Exercise task. Please output the data below exactly as given, starting at its first line and stopping after the line that contains "col = sc.collection".

******

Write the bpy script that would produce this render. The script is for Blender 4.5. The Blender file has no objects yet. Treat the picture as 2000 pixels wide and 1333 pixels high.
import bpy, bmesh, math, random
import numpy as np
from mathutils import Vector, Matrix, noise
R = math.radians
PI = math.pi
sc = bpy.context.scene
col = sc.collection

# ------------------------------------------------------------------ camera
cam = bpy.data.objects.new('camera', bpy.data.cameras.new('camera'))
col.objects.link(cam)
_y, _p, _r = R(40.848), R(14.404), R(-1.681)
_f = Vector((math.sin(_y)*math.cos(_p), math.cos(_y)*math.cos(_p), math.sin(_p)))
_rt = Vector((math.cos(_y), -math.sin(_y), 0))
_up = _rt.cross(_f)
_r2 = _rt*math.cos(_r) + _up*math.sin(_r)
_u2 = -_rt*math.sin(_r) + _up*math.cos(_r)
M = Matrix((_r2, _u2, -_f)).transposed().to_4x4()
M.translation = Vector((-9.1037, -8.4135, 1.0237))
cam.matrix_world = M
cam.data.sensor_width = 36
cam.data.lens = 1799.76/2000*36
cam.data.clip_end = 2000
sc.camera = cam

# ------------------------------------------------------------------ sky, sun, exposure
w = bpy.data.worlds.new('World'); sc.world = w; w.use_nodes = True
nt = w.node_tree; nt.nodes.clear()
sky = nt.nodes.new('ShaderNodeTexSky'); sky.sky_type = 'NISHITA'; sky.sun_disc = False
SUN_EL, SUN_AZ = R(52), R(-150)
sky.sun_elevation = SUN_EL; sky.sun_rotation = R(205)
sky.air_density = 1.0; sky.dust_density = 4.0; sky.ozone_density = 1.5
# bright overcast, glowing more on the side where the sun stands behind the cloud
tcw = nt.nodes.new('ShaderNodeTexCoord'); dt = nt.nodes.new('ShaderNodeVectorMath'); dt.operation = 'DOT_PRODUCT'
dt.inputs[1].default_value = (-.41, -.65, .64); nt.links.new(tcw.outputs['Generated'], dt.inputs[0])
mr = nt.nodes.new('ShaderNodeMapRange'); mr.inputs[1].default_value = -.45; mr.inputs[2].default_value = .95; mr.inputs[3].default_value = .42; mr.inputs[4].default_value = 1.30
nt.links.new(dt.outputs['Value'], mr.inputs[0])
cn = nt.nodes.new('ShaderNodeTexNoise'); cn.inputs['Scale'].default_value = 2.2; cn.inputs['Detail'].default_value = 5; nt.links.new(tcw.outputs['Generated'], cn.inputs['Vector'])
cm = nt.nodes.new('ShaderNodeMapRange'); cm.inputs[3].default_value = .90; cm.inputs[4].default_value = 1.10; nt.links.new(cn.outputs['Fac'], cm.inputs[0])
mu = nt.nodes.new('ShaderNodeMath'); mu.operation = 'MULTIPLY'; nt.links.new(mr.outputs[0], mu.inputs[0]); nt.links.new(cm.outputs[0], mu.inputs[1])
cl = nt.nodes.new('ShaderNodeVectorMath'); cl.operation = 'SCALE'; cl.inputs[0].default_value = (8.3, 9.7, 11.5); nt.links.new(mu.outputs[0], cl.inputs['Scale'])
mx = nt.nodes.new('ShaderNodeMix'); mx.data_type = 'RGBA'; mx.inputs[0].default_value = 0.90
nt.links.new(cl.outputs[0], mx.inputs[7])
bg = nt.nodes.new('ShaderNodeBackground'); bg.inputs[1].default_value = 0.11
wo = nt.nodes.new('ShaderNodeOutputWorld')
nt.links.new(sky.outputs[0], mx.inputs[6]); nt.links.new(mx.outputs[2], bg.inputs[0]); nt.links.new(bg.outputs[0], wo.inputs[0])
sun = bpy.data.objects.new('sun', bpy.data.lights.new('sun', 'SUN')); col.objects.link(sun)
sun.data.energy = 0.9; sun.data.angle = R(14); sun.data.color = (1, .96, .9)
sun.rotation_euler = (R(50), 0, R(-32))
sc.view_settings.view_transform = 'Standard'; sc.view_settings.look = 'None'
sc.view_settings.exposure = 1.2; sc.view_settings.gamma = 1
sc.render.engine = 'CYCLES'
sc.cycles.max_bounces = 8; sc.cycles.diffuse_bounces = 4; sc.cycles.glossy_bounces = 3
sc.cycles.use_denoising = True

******

The response.
Write the bpy script that would produce this render. The script is for Blender 4.5. The Blender file has no objects yet. Treat the picture as 2000 pixels wide and 1333 pixels high.
import bpy, bmesh, math, random
import numpy as np
from mathutils import Vector, Matrix, noise
R = math.radians
PI = math.pi
sc = bpy.context.scene
col = sc.collection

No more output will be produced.